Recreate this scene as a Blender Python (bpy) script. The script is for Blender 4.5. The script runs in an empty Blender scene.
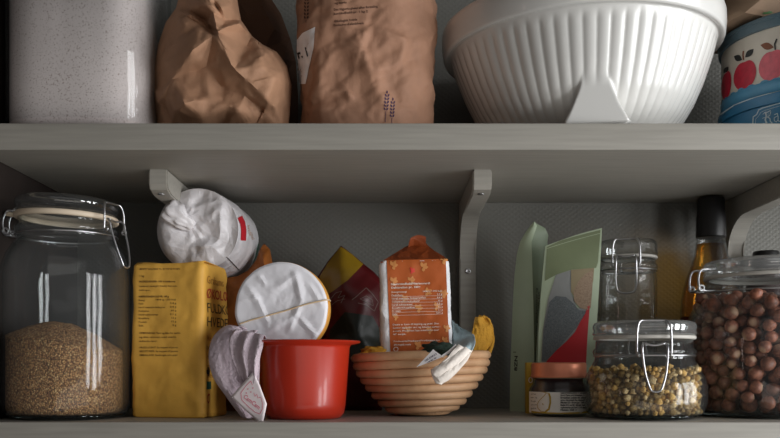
import bpy, bmesh, math, random
from mathutils import Vector, Matrix, noise
from mathutils.bvhtree import BVHTree
from mathutils.geometry import delaunay_2d_cdt
PI = math.pi
C = bpy.context.scene.collection
random.seed(7)

# ------------------------------------------------------------------ camera frame (metres, camera at the origin height)
F, HOR, CXP, DC = 900.0, 366.0, 390.0, 0.90
def W(px, py, Y):
    Z = DC + Y
    return Vector(((px-CXP)/F*Z, Y, (HOR-py)/F*Z))
def proj(v):
    Z = v[1]+DC
    return (CXP+F*v[0]/Z, HOR-F*v[2]/Z)
CAM = Vector((0, -DC, 0))
def ray(px, py): return Vector(((px-CXP)/F, 1.0, (HOR-py)/F)).normalized()

ZL = -0.056      # lower shelf top
ZU0, ZU1 = 0.216, 0.243
YW = 0.2925      # back wall
XL = -0.414      # left wall

# ------------------------------------------------------------------ materials
def lin(c):
    f = lambda v: v/12.92 if v <= .04045 else ((v+.055)/1.055)**2.4
    return tuple(f(x/255.0) for x in c)
def newmat(name):
    m = bpy.data.materials.new(name); m.use_nodes = True
    nt = m.node_tree; nt.nodes.clear()
    out = nt.nodes.new('ShaderNodeOutputMaterial')
    return m, nt, out
def N(nt, t, **kw):
    n = nt.nodes.new(t)
    for k, v in kw.items():
        if hasattr(n, k) and k not in n.inputs: setattr(n, k, v)
        else: n.inputs[k].default_value = v
    return n
def L(nt, a, b): nt.links.new(a, b)
def pmat(name, rgb, rough=.6, var=.15, scale=40, bump=.0, bscale=200, metal=0, spec=.5, rgb2=None, detail=4, sss=0, coat=0, bdist=.002, transl=0):
    """principled with noise colour variation and noise bump"""
    m, nt, out = newmat(name)
    p = N(nt, 'ShaderNodeBsdfPrincipled')
    p.inputs['Roughness'].default_value = rough; p.inputs['Metallic'].default_value = metal
    p.inputs['Specular IOR Level'].default_value = spec
    if coat: p.inputs['Coat Weight'].default_value = coat; p.inputs['Coat Roughness'].default_value = .05
    tc = N(nt, 'ShaderNodeTexCoord')
    ns = N(nt, 'ShaderNodeTexNoise', Scale=scale, Detail=detail)
    L(nt, tc.outputs['Object'], ns.inputs['Vector'])
    cr = N(nt, 'ShaderNodeValToRGB')
    c1 = lin(rgb); c2 = lin(rgb2) if rgb2 else tuple(x*(1-var) for x in c1)
    c1b = c1 if rgb2 else tuple(min(1, x*(1+var)) for x in c1)
    cr.color_ramp.elements[0].position = .35; cr.color_ramp.elements[1].position = .65
    cr.color_ramp.elements[0].color = (*c2, 1); cr.color_ramp.elements[1].color = (*c1b, 1)
    L(nt, ns.outputs['Fac'], cr.inputs['Fac']); L(nt, cr.outputs['Color'], p.inputs['Base Color'])
    if sss:
        p.inputs['Subsurface Weight'].default_value = sss; p.inputs['Subsurface Scale'].default_value = .004
    if bump:
        n2 = N(nt, 'ShaderNodeTexNoise', Scale=bscale, Detail=5)
        L(nt, tc.outputs['Object'], n2.inputs['Vector'])
        b = N(nt, 'ShaderNodeBump', Strength=bump, Distance=bdist)
        L(nt, n2.outputs['Fac'], b.inputs['Height']); L(nt, b.outputs['Normal'], p.inputs['Normal'])
    L(nt, p.outputs[0], out.inputs[0])
    return m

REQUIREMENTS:
Give the number of lines that carry the word "scene", with nothing added.

FULL OUTPUT:
2